**WHAT YOU HAVE TO DO:** Using the data beneath this instruction, retype only the lines from the one that contains "0.57), 0.5, var=0.02, vscale=2, bmp=0.3, bscale=60)" down to the one that contains "0.215), 0.5, var=0.02, vscale=2, bmp=0.3, bscale=60)", both included, exactly as they appear.

----

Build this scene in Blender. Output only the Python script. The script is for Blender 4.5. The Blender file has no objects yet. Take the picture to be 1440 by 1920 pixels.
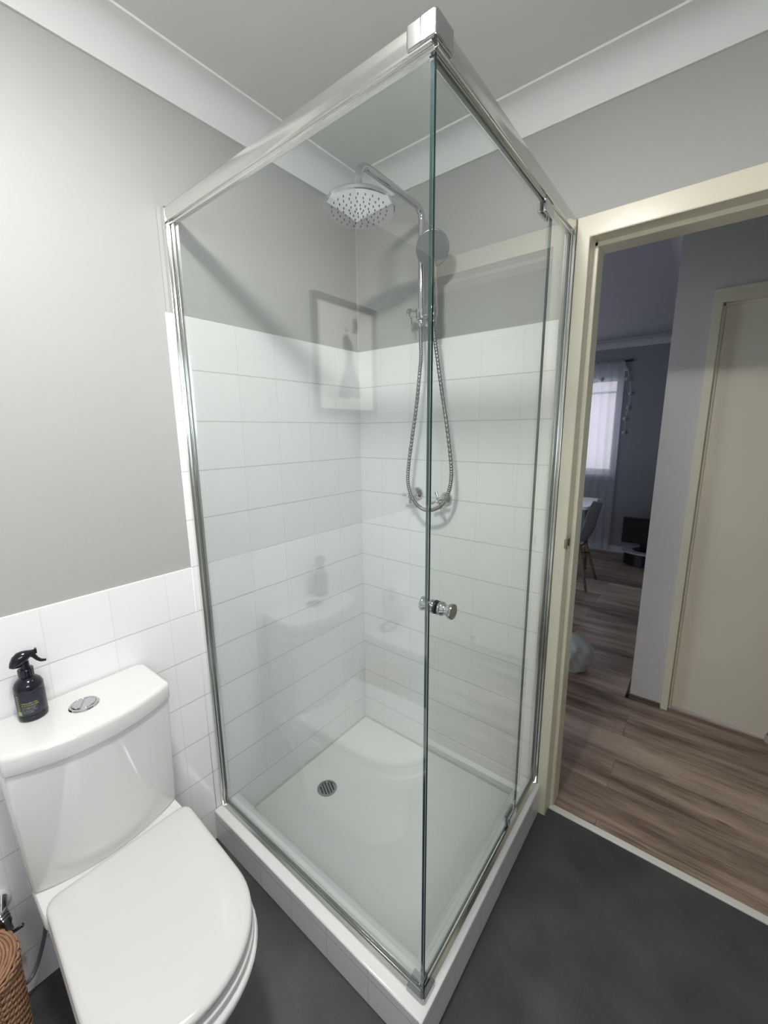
import bpy, bmesh, math, random
from mathutils import Vector, Matrix
from math import pi, sin, cos, radians

random.seed(7)
SC = bpy.context.scene
COL = SC.collection
FZ = 0.03            # finished floor level

# ------------------------------------------------------------------ camera
def setup_camera():
    yaw, pitch, roll = radians(38.425427), radians(-11.120675), radians(-0.529134)
    f = Vector((-sin(yaw) * cos(pitch), cos(yaw) * cos(pitch), sin(pitch)))
    r = Vector((cos(yaw), sin(yaw), 0))
    u = r.cross(f)
    r2 = r * cos(roll) + u * sin(roll)
    u2 = -r * sin(roll) + u * cos(roll)
    cam = bpy.data.cameras.new('camera')
    o = bpy.data.objects.new('camera', cam)
    COL.objects.link(o)
    m = Matrix((r2, u2, -f)).transposed().to_4x4()
    m.translation = Vector((1.25217, -1.41153, 1.46768))
    o.matrix_world = m
    cam.sensor_fit = 'VERTICAL'
    cam.sensor_height = 36
    cam.sensor_width = 27
    cam.lens = 36 * 776.89 / 1920
    cam.clip_start = 0.02
    SC.camera = o
setup_camera()

# ------------------------------------------------------------------ light
w = bpy.data.worlds.new('sky')
SC.world = w
w.use_nodes = True
w.node_tree.nodes['Background'].inputs[0].default_value = (0.75, 0.85, 1.0, 1)
w.node_tree.nodes['Background'].inputs[1].default_value = 1.6
VS = SC.view_settings
VS.view_transform = 'Standard'
VS.look = 'None'
VS.exposure = 0.25
VS.gamma = 1.0
VS.use_curve_mapping = False

LAMP = (0.80, -1.25, 2.372)
LAMP_W = 82
def area(name, loc, rot, size, power, color, shape='DISK', size_y=None):
    l = bpy.data.lights.new(name, 'AREA')
    l.shape = shape
    l.size = size
    if size_y: l.size_y = size_y
    l.energy = power
    l.color = color
    o = bpy.data.objects.new(name, l)
    COL.objects.link(o)
    o.location = loc
    o.rotation_euler = rot
    return o
area('ceiling_lamp_light', (LAMP[0], LAMP[1], 2.3615), (0, 0, 0), 0.165, 11.5, (1.0, 0.985, 0.95))
# daylight through the dining window, and added fill light behind an invented bathroom window
area('dining_daylight', (-0.17, 4.20, 1.47), (radians(90), 0, pi), 1.0, 3.0, (0.72, 0.74, 1.0), 'RECTANGLE', 1.05)
area('bathroom_fill', (2.12, -1.80, 1.75), (radians(90), 0, radians(90)), 0.85, 17, (0.88, 0.92, 1.0), 'RECTANGLE', 0.6)

# ------------------------------------------------------------------ materials
MATS = {}
def new_mat(name):
    m = bpy.data.materials.new(name)
    m.use_nodes = True
    return m, m.node_tree, m.node_tree.nodes['Principled BSDF']
def N(nt, t, **kw):
    n = nt.nodes.new(t)
    for k, v in kw.items():
        if k in ('operation', 'blend_type', 'data_type', 'noise_dimensions', 'feature', 'wave_type', 'bands_direction'):
            setattr(n, k, v)
    return n
def M_(nt, op, a, b=None, c=None):
    n = nt.nodes.new('ShaderNodeMath'); n.operation = op
    for i, v in enumerate((a, b, c)):
        if v is None: continue
        if isinstance(v, (int, float)): n.inputs[i].default_value = v
        else: nt.links.new(v, n.inputs[i])
    return n.outputs[0]
def mixc(nt, f, a, b, blend='MIX'):
    n = nt.nodes.new('ShaderNodeMix'); n.data_type = 'RGBA'; n.blend_type = blend
    for sock, v in ((n.inputs[0], f), (n.inputs[6], a), (n.inputs[7], b)):
        if isinstance(v, (int, float)): sock.default_value = v
        elif isinstance(v, (tuple, list)): sock.default_value = (*v[:3], 1)
        else: nt.links.new(v, sock)
    return n.outputs[2]
def noise(nt, scale, detail=3, rough=0.5, vec=None):
    n = nt.nodes.new('ShaderNodeTexNoise')
    n.inputs['Scale'].default_value = scale
    n.inputs['Detail'].default_value = detail
    n.inputs['Roughness'].default_value = rough
    if vec is not None: nt.links.new(vec, n.inputs['Vector'])
    return n.outputs['Fac']
def coords(nt):
    g = nt.nodes.new('ShaderNodeNewGeometry')     # world position: walls and floors keep their joints where they stand
    return g
def bump(nt, bs, h, strength=0.2, dist=0.002):
    b = nt.nodes.new('ShaderNodeBump')
    b.inputs['Strength'].default_value = strength
    b.inputs['Distance'].default_value = dist
    nt.links.new(h, b.inputs['Height'])
    nt.links.new(b.outputs[0], bs.inputs['Normal'])
def simple(name, col, rough=0.5, metal=0.0, var=0.03, vscale=8, spec=0.5, bmp=0.0, bscale=200, coat=0.0):
    m, nt, bs = new_mat(name)
    tc = nt.nodes.new('ShaderNodeTexCoord').outputs['Object']
    f = noise(nt, vscale, 4, 0.55, tc)
    c = mixc(nt, f, tuple(x * (1 - var) for x in col), tuple(min(1, x * (1 + var)) for x in col))
    nt.links.new(c, bs.inputs['Base Color'])
    bs.inputs['Roughness'].default_value = rough
    bs.inputs['Metallic'].default_value = metal
    bs.inputs['Specular IOR Level'].default_value = spec
    bs.inputs['Coat Weight'].default_value = coat
    bs.inputs['Coat Roughness'].default_value = 0.05
    if bmp > 0:
        bump(nt, bs, noise(nt, bscale, 3, 0.6, tc), bmp, 0.001)
    MATS[name] = m
    return m

PAINT = simple('grey_wall_paint', (0.40, 0.40, 0.385), 0.55, var=0.02, vscale=2, bmp=0.35, bscale=45)
CEIL = simple('pale_ceiling_paint', (0.70, 0.70, 0.68), 0.7, var=0.03, vscale=3, bmp=0.15, bscale=60)
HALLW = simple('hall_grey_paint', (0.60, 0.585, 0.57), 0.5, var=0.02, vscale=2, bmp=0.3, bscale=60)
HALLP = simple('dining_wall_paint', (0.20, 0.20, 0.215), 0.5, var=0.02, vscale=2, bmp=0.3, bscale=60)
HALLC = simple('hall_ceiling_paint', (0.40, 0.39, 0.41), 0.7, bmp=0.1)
CORN = simple('white_cornice_paint', (0.74, 0.74, 0.725), 0.5, var=0.015)
CREAM = simple('cream_gloss_enamel', (0.74, 0.70, 0.55), 0.28, var=0.03, vscale=5, bmp=0.12, bscale=30)
DOORM = simple('cream_door_paint', (0.78, 0.73, 0.60), 0.35, var=0.02, bmp=0.08, bscale=50)
CERAMIC = simple('white_vitreous_china', (0.71, 0.71, 0.695), 0.06, var=0.01, spec=0.6, coat=0.3)
SEATP = simple('white_seat_plastic', (0.62, 0.62, 0.605), 0.13, var=0.01, spec=0.5)
WPLAST = simple('white_plastic', (0.78, 0.78, 0.76), 0.3)
ACRYL = simple('white_shower_base', (0.86, 0.86, 0.845), 0.22, var=0.015, vscale=4)
CHROME = simple('polished_chrome', (0.60, 0.60, 0.62), 0.04, 1.0, var=0.02, vscale=30)
SATIN = simple('brushed_grey_chrome', (0.26, 0.26, 0.275), 0.22, 1.0)
MIRROR = simple('mirror_chrome_plate', (0.70, 0.70, 0.72), 0.015, 1.0, var=0.0)
CHROMED = simple('satin_chrome', (0.42, 0.42, 0.44), 0.18, 1.0, var=0.03)
ALU = simple('bright_aluminium', (0.78, 0.78, 0.76), 0.16, 1.0, var=0.03, vscale=12)
HOSE = simple('metal_hose', (0.30, 0.30, 0.295), 0.35, 1.0)
BLACKP = simple('black_gloss_plastic', (0.010, 0.011, 0.018), 0.12, var=0.05)
LABELB = simple('dark_navy_label', (0.022, 0.023, 0.04), 0.35)
YELLOW = simple('yellow_print', (0.50, 0.46, 0.09), 0.5)
GREYPR = simple('pale_grey_print', (0.38, 0.38, 0.40), 0.5)
GREEN = simple('green_print', (0.22, 0.50, 0.16), 0.5)
RUBBER = simple('black_rubber', (0.012, 0.012, 0.012), 0.5)
DARKG = simple('dark_recess', (0.02, 0.02, 0.022), 0.5)
BLACKM = simple('black_frame_paint', (0.02, 0.02, 0.022), 0.35)
PAPER = simple('cream_print_paper', (0.72, 0.70, 0.64), 0.6)
INK = simple('black_ink', (0.03, 0.035, 0.03), 0.6)
TVB = simple('black_television_plastic', (0.012, 0.012, 0.014), 0.25)
TVG = simple('black_glass_stand', (0.02, 0.022, 0.026), 0.15)
SILVER = simple('pale_shelf_edge', (0.5, 0.5, 0.52), 0.4)
WOODL = simple('beech_leg_wood', (0.17, 0.11, 0.07), 0.5, var=0.15)
TABLEW = simple('white_table_laminate', (0.80, 0.80, 0.82), 0.25)
SHELLG = simple('grey_shell_plastic', (0.20, 0.20, 0.22), 0.4)
BAGM = simple('crumpled_grey_plastic', (0.50, 0.50, 0.48), 0.45, var=0.08, bmp=0.6, bscale=18)
CABLE = simple('pale_cable', (0.55, 0.5, 0.45), 0.5)
BALLM = simple('pale_cotton_ball', (0.42, 0.41, 0.40), 0.8, bmp=0.5, bscale=90)
THRESH = simple('white_threshold_plastic', (0.74, 0.74, 0.70), 0.35)
BRONZE = simple('brass_strike', (0.45, 0.40, 0.32), 0.25, 1.0, var=0.2)
STOPM = simple('clear_grey_stopper', (0.40, 0.37, 0.30), 0.15)

def tile_mat(name, offx, offy, offz, pitch=0.15, col=(0.86, 0.86, 0.86), vfade=0.26):
    m, nt, bs = new_mat(name)
    g = coords(nt)
    sp = nt.nodes.new('ShaderNodeSeparateXYZ'); nt.links.new(g.outputs['Position'], sp.inputs[0])
    sn = nt.nodes.new('ShaderNodeSeparateXYZ'); nt.links.new(g.outputs['True Normal'], sn.inputs[0])
    wv = noise(nt, 9, 2, 0.5, g.outputs['Position'])
    def line(co, off, wd):
        t = M_(nt, 'SUBTRACT', co, off)
        t = M_(nt, 'DIVIDE', t, pitch)
        t = M_(nt, 'ADD', t, 100.5)
        t = M_(nt, 'FRACT', t)
        t = M_(nt, 'SUBTRACT', t, 0.5)
        t = M_(nt, 'ABSOLUTE', t)
        t = M_(nt, 'MULTIPLY', t, pitch)
        t = M_(nt, 'SUBTRACT', 1.0, M_(nt, 'DIVIDE', t, wd))
        n = nt.nodes.new('ShaderNodeClamp'); nt.links.new(t, n.inputs[0])
        return n.outputs[0]
    def side(i):
        return M_(nt, 'LESS_THAN', M_(nt, 'ABSOLUTE', sn.outputs[i]), 0.5)
    notop = side(2)
    lx = M_(nt, 'MULTIPLY', M_(nt, 'MULTIPLY', line(sp.outputs[0], offx, 0.0022), side(0)), notop)
    ly = M_(nt, 'MULTIPLY', M_(nt, 'MULTIPLY', line(sp.outputs[1], offy, 0.0022), side(1)), notop)
    lz = M_(nt, 'MULTIPLY', line(sp.outputs[2], offz, 0.0024), notop)
    v = M_(nt, 'MULTIPLY', M_(nt, 'MAXIMUM', lx, ly), vfade)
    fac = M_(nt, 'MAXIMUM', v, lz)
    h = M_(nt, 'SUBTRACT', 1.0, fac)
    # every tile its own faint tone
    def cell(co, off): return M_(nt, 'FLOOR', M_(nt, 'DIVIDE', M_(nt, 'SUBTRACT', co, off), pitch))
    cx = nt.nodes.new('ShaderNodeCombineXYZ')
    nt.links.new(cell(sp.outputs[0], offx), cx.inputs[0]); nt.links.new(cell(sp.outputs[1], offy), cx.inputs[1]); nt.links.new(cell(sp.outputs[2], offz), cx.inputs[2])
    wn = nt.nodes.new('ShaderNodeTexWhiteNoise'); nt.links.new(cx.outputs[0], wn.inputs[0])
    base = mixc(nt, wn.outputs['Value'], tuple(c * 0.975 for c in col), col)
    c = mixc(nt, M_(nt, 'MULTIPLY', fac, 0.75), base, (0.42, 0.42, 0.41))
    nt.links.new(c, bs.inputs['Base Color'])
    bs.inputs['Roughness'].default_value = 0.16
    hh = M_(nt, 'ADD', h, M_(nt, 'MULTIPLY', wv, 0.12))
    bump(nt, bs, hh, 0.35, 0.0015)
    MATS[name] = m
    return m
TILE = tile_mat('white_square_wall_tiles', 0.1228, -0.1440, 0.0)
HOBT = tile_mat('white_hob_tiles', 0.118, -0.06, -0.03, col=(0.78, 0.78, 0.775), vfade=0.6)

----

**REPLY:**
HALLW = simple('hall_grey_paint', (0.60, 0.585, 0.57), 0.5, var=0.02, vscale=2, bmp=0.3, bscale=60)
HALLP = simple('dining_wall_paint', (0.20, 0.20, 0.215), 0.5, var=0.02, vscale=2, bmp=0.3, bscale=60)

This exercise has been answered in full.